The data field in the microinstruction is normally used for forming the address of the following microinstruction, but for some kinds of branches this is not needed and can be used as a larger constant (compared to the offset field) for the memory address or for other things (care must be taken not to enable more than one use in single microinstruction). This is an example of a bytecode that takes four cycles to execute:
| address | operation | branch | data |
| 00 bytecode 0 | controls | unext | constant1 |
| 00 bytecode 1 | controls | jumph | label1 |
| label1 | controls | unext | constant2 |
| label1+1 | controls | next | constant3 |
| 00 bytecode2 0 | ... | ... | ... |
The format of the microinstruction is:
| field | description |
| write | 0 = memory to stack, 1 = stack to memory |
| pop | 0 = push from memory (or store to memory), 1 = combine top elements (or pop to memory) |
| object | 00 = context, 01 = method, 10 = receiver, 11 = pointer on stack |
| immediate | 0 = offset is encoded, 1 = offset is a 3 bit value |
| offset | when encoded, 000 = on stack, 001 = data field, 010 = fetch byte, 011 = fetch byte and mask by data field, 100 = nil, 101 = true, 110 = tag for SmallInteger, 111 = no memory access |
| alu | four bit logic rule, but the constant rules are replaced: 0000 = add, 1111 = sub |
| shift | 0 = no shift, 1 = shift/rotate as indicated by the data field |
| branch | 000 = next (execute following bytecode), 001 = unext (increment uPC), 010 = jumph (data replaces upper 8 bits of uPC), 011 = jumpl (data replaces lowest 8 bits of uPC - jump within page), 100 = dispatch2 (data replaces upper bits of uPC and ir[7:6] replaces the lowest bits), 101 = dispatch3, 110 = jumpz (data replaces lowest 8 bits of uPC if this microinstruction generated a zero result), 111 = jumpnz |
| data | 8 bits normally used for jumps but can also be an offset |
Most microinstructions involve the stack and a memory address indicated by object/offset.

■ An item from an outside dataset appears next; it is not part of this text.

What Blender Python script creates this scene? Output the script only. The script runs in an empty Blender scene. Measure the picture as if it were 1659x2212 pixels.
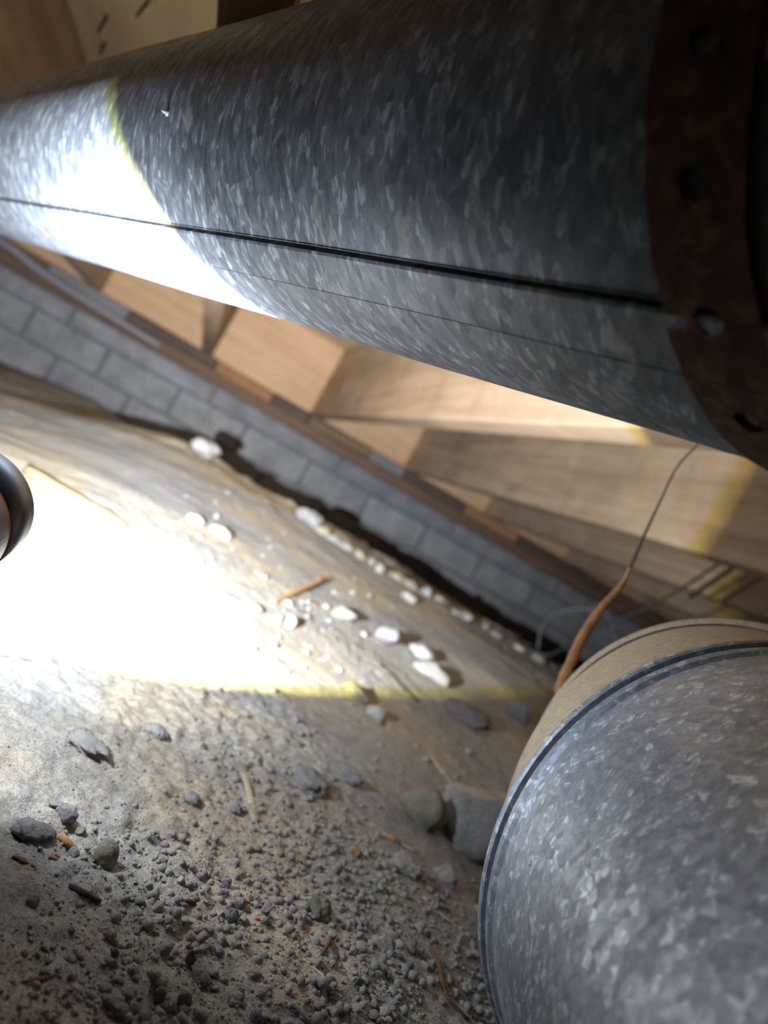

If the write and pop fields indicate a combine top elements operation then there is no memory access and the 6 bits normally used for object/offset are ignored - it might be interesting to use them to activate extra hardware instead. Memory access can also be disabled with an encoded offset of 111, but that is different in that everything happens exactly as if the access were going to happen but the actual changing of memory is not executed. This allows things to be tested with the conditional jumps.
Everything operates normally when object is the method as a source (used for fetching literals), but when used as a destination the write does not happen and the PC is set to the offset. The only way to write to a method object is to have a pointer to it on the stack or even for it to be the receiver.